Happily, there are ways to stimulate the subjective experience that I'm describing other than accepting Jesus as your Lord and Savior. Meditation, for example, can produce similar results. It can be a very powerful experience. It can even become addictive, almost like a drug.
I am not necessarily advocating that you go try to get yourself a hit of religious euphoria (though I wouldn’t discourage you either -- the experience can give you some interesting and useful perspective on life). Instead, I simply want to convince you to entertain the possibility that people might profess to believe in God for reasons other than indoctrination or stupidity. Religious texts and rituals might be attempts to share real subjective experiences that, in the absence of a detailed modern understanding of neuroscience, can appear to originate from mysterious, subtle external sources.
The reason I want to convince you to entertain this notion is that an awful lot of energy gets wasted by arguing against religious beliefs on logical grounds, pointing out contradictions in the Bible and whatnot. Such arguments tend to be ineffective, which can be very frustrating for those who advance them. The antidote for this frustration is to realize that spirituality is not about logic. It's about subjective experiences that not everyone is privy to. Logic is about looking at the grooves. Spirituality is about hearing the music.

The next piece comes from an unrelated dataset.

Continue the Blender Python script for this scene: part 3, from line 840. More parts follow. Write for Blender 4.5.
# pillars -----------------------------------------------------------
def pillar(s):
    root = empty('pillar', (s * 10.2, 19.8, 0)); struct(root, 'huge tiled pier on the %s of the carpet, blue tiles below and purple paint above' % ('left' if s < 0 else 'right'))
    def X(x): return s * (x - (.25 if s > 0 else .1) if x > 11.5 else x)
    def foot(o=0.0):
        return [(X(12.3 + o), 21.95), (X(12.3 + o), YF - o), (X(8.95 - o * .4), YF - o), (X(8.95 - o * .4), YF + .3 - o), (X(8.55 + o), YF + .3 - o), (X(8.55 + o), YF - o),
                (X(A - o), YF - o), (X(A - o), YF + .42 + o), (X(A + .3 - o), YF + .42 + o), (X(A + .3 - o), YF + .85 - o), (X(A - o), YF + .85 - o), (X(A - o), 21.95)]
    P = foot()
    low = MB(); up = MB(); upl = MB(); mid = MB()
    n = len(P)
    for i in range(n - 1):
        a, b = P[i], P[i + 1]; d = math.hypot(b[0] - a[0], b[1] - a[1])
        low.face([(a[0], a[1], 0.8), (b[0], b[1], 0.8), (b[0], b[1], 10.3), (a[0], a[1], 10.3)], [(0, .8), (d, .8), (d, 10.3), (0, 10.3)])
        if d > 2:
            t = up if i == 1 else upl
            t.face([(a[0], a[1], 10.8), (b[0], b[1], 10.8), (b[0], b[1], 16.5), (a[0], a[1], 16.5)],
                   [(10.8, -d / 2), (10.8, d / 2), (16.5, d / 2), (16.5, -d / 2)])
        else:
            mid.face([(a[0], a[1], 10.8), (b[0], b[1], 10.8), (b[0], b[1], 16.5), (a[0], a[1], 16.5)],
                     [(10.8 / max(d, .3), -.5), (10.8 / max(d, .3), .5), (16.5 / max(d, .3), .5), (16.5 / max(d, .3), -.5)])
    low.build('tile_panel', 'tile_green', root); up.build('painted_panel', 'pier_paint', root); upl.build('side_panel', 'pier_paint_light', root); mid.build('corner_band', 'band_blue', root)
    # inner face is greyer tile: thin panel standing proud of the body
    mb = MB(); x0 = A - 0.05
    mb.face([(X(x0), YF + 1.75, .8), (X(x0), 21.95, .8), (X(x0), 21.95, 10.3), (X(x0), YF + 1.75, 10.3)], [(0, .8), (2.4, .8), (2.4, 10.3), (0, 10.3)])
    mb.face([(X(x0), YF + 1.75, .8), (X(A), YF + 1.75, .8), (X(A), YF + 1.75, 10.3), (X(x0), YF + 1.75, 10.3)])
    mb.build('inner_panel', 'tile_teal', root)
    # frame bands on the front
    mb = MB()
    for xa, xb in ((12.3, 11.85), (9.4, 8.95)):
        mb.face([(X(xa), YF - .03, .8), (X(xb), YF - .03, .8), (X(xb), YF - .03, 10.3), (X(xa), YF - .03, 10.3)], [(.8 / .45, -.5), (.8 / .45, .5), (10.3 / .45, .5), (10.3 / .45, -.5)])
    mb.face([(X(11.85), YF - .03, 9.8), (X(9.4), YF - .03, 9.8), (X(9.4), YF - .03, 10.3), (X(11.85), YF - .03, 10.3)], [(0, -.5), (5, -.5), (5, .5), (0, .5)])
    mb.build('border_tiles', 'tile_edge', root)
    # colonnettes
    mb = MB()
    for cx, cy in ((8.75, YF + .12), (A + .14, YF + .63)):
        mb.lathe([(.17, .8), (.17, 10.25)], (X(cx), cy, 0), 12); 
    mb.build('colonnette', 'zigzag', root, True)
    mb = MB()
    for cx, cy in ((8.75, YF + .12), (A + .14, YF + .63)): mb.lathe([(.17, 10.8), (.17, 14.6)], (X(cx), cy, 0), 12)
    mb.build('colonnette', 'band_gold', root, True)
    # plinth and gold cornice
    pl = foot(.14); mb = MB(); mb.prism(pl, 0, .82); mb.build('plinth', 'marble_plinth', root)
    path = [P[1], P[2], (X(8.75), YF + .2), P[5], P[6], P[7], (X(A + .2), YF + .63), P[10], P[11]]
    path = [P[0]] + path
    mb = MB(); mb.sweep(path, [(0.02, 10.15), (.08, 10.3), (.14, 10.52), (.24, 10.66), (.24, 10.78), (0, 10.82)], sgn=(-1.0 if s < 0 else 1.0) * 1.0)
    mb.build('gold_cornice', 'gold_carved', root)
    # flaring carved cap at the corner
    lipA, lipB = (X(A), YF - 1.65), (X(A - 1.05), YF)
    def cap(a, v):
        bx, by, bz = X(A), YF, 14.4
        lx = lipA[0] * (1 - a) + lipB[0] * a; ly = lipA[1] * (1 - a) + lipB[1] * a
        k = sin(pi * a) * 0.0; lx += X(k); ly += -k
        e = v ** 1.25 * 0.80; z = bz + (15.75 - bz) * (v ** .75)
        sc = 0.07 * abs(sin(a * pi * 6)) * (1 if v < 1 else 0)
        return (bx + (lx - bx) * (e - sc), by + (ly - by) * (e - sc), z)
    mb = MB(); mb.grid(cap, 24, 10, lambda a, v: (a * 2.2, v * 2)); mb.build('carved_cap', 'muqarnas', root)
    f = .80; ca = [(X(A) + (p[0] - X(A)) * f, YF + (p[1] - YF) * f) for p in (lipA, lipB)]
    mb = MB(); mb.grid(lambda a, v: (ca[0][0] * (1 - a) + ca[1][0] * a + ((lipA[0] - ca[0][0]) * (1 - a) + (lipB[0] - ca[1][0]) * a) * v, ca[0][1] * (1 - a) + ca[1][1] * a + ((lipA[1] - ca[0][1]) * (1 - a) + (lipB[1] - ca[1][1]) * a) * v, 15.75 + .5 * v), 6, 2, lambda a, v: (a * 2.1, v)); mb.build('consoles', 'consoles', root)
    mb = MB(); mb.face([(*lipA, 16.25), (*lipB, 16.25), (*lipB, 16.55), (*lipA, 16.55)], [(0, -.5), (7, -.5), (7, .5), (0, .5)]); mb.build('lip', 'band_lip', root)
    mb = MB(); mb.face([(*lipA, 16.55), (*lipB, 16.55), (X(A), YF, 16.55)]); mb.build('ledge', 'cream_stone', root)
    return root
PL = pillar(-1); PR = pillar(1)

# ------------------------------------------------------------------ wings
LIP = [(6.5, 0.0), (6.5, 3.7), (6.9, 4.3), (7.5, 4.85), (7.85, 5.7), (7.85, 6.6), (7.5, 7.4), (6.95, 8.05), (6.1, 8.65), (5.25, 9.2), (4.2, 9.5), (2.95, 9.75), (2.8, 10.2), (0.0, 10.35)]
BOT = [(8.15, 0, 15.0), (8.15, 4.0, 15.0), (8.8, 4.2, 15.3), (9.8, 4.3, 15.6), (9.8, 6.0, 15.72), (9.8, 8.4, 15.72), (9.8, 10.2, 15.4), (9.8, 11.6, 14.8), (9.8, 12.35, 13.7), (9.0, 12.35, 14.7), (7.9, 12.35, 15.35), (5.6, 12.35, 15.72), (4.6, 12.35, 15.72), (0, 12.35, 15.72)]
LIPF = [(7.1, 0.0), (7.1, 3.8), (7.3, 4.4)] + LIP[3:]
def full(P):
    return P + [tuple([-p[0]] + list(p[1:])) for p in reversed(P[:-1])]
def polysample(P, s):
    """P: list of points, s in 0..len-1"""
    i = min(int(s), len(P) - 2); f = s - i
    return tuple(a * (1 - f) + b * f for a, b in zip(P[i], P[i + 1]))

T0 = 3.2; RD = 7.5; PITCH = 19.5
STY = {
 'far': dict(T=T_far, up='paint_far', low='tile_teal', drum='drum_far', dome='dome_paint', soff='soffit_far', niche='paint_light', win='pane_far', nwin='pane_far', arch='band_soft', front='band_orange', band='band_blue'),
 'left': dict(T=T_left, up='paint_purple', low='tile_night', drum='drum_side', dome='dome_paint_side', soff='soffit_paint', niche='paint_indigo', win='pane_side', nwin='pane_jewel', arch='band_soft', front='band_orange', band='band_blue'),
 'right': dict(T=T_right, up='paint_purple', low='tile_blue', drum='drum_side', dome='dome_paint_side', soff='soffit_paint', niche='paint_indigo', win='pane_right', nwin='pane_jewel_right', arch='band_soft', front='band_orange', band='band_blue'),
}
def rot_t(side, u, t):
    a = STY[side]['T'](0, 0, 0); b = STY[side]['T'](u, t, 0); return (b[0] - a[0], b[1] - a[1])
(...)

The good news is that adopting science and reason doesn’t mean you have to give up on spirituality any more than you have to give up on music. There are myriad paths to spiritual experience, to a sense of awe and wonder at the grand tapestry of creation, to the essential existential mysteries of life and consciousness, to what religious people call “God.” Walking in the woods. Seeing the moons of Jupiter through a telescope. Gathering with friends to listen to music, or to sing, or simply to share the experience of being alive. Meditation. Any of these can be spiritual experiences if you allow them to be. In this sense, God is everywhere.